As in Amend, appellant presented insufficient "attendant circumstances" to overcome the presumption established in Helms v.American Legion, Inc. (1996), 5 Ohio St.2d 60. McGuire v. Sears,Roebuck Co. (1996), 118 Ohio App.3d 494; Backus v. Giant Eagle (1996), 115 Ohio App.3d 155; Stockhauser v. Archdiocese of Cincinnati (1994), 97 Ohio App.3d 29; cf., Cash v. Cincinnati (1981),66 Ohio St.2d 319.

The evidence demonstrated the door coupling measured only three and one-half inches in length, extended less than one-half inch above the floor and was placed directly in the center of a double-wide doorway, that appellant was wearing a low-heeled shoe for adequate balance, and that neither appellant's relatives nor anyone else had difficulty negotiating the entrance to the gymnasium. Based upon these facts, reasonable minds could conclude only that the door coupling constituted a trivial imperfection that was not unreasonably dangerous. McGuire v. Sears, Roebuck Co.,supra. Therefore, summary judgment for appellees was appropriate, and appellant's first assignment of error is overruled.

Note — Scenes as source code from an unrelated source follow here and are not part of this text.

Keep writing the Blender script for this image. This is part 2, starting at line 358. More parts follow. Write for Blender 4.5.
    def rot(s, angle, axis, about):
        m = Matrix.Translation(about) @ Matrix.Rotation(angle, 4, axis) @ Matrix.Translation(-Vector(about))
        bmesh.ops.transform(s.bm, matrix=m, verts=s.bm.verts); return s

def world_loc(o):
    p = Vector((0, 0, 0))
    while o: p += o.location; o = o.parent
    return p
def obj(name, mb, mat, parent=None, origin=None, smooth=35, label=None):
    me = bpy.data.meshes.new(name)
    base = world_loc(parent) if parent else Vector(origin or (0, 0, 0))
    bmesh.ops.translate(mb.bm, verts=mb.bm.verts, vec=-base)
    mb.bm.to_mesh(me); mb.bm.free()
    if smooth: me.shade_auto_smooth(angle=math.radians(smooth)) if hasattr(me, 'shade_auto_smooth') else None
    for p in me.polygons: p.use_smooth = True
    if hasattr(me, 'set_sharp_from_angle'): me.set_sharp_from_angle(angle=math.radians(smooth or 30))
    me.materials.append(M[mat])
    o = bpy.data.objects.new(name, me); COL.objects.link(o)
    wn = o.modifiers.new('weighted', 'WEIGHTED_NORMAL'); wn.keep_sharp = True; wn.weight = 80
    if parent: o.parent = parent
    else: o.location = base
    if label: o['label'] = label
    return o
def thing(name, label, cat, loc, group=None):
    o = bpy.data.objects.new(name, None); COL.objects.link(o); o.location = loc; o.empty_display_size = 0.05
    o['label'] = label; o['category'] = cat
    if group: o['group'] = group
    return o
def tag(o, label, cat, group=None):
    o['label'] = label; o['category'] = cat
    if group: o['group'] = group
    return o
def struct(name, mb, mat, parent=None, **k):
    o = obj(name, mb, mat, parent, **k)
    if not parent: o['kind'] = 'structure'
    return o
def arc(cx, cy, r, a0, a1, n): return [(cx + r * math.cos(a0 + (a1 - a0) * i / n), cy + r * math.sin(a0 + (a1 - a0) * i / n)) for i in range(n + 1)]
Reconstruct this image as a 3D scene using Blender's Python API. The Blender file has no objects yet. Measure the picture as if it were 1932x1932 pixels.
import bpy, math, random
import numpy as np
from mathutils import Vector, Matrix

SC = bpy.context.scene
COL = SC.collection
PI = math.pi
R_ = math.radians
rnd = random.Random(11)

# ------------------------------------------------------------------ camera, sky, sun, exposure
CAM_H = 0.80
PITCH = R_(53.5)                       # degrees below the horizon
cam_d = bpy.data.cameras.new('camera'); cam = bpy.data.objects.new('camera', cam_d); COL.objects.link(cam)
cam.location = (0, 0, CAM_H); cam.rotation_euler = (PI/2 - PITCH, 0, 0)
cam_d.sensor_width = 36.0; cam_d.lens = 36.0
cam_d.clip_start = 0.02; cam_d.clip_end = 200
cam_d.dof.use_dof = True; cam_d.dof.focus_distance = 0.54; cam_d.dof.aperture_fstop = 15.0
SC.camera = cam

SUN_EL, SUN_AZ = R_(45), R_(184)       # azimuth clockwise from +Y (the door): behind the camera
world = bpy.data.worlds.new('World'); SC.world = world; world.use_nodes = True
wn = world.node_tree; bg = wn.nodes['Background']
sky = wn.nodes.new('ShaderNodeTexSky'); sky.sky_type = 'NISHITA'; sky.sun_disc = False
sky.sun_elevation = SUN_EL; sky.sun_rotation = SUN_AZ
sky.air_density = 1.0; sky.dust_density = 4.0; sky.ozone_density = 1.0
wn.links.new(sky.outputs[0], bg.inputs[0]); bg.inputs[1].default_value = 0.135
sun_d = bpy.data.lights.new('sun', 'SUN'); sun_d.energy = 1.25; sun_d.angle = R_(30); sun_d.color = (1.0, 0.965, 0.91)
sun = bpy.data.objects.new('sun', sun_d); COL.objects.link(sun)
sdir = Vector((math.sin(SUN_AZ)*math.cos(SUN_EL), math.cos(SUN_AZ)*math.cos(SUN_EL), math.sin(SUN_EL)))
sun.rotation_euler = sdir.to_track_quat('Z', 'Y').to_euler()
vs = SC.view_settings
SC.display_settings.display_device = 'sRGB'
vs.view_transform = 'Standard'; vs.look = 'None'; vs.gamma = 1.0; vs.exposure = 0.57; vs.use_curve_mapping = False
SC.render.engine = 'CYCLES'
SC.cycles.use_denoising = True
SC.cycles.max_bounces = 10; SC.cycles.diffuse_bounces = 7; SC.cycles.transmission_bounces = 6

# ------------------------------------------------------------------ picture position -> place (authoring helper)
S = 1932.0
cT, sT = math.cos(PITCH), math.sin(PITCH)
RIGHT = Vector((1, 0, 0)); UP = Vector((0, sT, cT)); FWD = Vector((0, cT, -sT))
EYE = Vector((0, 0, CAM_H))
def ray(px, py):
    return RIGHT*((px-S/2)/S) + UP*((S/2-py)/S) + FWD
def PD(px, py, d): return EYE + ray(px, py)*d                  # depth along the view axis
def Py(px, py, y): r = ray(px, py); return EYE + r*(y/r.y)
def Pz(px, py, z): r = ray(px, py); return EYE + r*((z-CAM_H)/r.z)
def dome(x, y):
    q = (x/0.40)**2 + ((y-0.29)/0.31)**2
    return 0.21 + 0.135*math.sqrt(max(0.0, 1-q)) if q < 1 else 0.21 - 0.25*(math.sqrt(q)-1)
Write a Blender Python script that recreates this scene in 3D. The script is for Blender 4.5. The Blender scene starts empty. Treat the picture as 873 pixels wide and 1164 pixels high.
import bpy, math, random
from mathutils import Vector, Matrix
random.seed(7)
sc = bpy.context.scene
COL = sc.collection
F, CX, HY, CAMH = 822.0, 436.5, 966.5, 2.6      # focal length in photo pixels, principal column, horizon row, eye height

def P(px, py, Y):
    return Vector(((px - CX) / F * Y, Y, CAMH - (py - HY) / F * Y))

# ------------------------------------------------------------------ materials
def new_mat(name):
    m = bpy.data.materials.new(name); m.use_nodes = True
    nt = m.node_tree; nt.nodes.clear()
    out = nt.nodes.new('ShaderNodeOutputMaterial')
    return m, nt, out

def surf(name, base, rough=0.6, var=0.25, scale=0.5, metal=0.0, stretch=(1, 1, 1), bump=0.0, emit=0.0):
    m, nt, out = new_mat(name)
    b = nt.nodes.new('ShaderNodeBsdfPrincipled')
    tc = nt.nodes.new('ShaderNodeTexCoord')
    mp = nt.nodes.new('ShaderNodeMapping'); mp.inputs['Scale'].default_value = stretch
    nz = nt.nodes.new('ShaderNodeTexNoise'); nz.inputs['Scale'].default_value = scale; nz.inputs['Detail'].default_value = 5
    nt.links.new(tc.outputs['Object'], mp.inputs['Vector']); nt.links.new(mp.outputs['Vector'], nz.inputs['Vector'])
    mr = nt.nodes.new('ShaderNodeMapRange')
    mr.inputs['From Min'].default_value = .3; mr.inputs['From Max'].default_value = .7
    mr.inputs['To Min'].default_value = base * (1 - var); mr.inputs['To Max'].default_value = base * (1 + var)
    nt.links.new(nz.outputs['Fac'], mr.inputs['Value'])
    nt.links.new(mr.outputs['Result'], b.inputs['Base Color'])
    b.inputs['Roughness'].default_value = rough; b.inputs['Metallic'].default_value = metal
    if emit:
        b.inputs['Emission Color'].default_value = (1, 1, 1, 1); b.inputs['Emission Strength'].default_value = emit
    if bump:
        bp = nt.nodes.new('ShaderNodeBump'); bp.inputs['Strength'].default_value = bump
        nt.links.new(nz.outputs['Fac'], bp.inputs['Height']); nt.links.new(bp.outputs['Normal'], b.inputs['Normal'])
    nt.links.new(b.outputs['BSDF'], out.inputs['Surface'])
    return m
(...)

Furthermore, Civ.R. 56 does not mandate an oral hearing; rather, the language of the rule contemplates primarily the submission of appropriate evidentiary materials for the trial court's consideration. Brown v. Akron Beacon Journal Publishing Co. (1991), 81 Ohio App.3d 135 at 139. Since a trial court is not required to hold an oral hearing, and since the record fails to reflect the trial court abused its discretion in granting appellees' motion without one, appellant's second assignment of error also is overruled. Potter v. Troy (1992), 78 Ohio App.3d 372.

The judgment of the trial court is affirmed.

This cause is affirmed.

It is ordered that appellees recover of appellant their costs herein taxed.

The court finds there were reasonable grounds for this appeal.

It is ordered that a special mandate issue out of this court directing the Cuyahoga County Court of Common Pleas to carry this judgment into execution.

A certified copy of this entry shall constitute the mandate pursuant to Rule 27 of the Rules of Appellate Procedure.

DIANE KARPINSKI, PRESIDING JUDGE, DISSENTS (with attached Opinion).

LEO M. SPELLACY, JUDGE, CONCURS IN ORIGINAL OPINION.

KENNETH A. ROCCO, JUDGE, CONCURS IN ORIGINAL OPINION.

1 Although appellant named two other defendants in her complaint, viz, Maple Heights High School and "John Doe, Custodian," these defendants thereafter were not treated as separate parties-defendant in the trial court. See Wise v. Gursky (1981),66 Ohio St.2d 241.

2 Quoted text in this opinion is taken from the evidentiary materials filed in the trial court.

3 In their motion, appellees did not argue they were immune from appellant's claims pursuant to R.C. 2744.01 et seq.; therefore, since this issue was not raised in the trial court, this court need not address it. Leibson v. Ohio Dept. of Mental Retardation Dev. Disabilities (1992), 84 Ohio App.3d 751.